Raw data>
* Start *
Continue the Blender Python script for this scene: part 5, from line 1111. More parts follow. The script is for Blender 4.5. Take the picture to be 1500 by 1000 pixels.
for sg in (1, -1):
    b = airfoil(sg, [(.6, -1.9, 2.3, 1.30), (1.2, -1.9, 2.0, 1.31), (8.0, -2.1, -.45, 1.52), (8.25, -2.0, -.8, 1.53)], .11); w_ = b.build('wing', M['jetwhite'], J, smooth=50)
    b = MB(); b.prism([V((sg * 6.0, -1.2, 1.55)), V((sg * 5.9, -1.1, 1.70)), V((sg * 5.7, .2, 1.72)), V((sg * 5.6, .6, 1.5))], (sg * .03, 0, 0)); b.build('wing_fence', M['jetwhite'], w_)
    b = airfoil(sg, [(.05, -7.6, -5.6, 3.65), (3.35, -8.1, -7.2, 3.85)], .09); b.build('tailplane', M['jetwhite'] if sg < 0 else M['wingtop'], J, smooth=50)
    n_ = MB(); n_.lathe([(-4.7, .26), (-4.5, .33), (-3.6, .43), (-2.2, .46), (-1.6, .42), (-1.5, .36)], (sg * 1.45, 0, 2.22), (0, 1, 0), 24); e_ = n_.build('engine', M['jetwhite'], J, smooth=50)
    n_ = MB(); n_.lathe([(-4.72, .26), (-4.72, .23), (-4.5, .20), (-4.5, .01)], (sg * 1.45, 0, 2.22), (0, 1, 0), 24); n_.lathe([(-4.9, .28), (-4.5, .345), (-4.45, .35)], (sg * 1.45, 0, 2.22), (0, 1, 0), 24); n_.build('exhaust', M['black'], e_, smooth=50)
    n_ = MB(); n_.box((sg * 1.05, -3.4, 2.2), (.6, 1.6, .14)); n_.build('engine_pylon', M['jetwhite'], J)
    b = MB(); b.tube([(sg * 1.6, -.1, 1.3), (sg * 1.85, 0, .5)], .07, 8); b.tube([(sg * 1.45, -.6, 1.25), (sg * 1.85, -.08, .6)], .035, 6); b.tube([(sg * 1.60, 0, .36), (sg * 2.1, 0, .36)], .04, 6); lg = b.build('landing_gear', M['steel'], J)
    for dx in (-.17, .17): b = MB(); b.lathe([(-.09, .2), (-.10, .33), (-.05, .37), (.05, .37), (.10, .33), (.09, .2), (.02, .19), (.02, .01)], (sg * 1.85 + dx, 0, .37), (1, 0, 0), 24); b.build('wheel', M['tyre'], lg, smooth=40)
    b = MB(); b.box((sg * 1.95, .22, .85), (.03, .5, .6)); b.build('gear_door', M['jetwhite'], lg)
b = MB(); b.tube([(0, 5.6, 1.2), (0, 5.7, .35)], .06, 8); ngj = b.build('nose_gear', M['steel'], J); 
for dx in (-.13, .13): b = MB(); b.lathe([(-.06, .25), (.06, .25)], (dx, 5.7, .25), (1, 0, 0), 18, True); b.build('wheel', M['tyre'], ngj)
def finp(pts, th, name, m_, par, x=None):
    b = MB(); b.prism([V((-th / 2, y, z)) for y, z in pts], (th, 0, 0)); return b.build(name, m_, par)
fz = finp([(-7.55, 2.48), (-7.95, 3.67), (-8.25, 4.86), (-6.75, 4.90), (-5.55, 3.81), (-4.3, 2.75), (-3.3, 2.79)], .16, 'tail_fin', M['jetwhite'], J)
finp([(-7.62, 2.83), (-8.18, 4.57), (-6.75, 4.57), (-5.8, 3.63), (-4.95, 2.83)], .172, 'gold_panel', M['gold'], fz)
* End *
* Start *
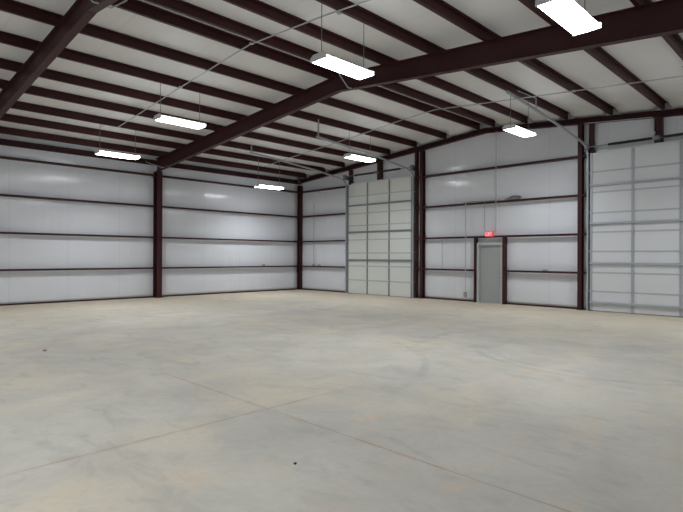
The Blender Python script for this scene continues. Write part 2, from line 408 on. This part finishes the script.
* End *
Count each line above in which the string "Python" appears, then state only the total.

2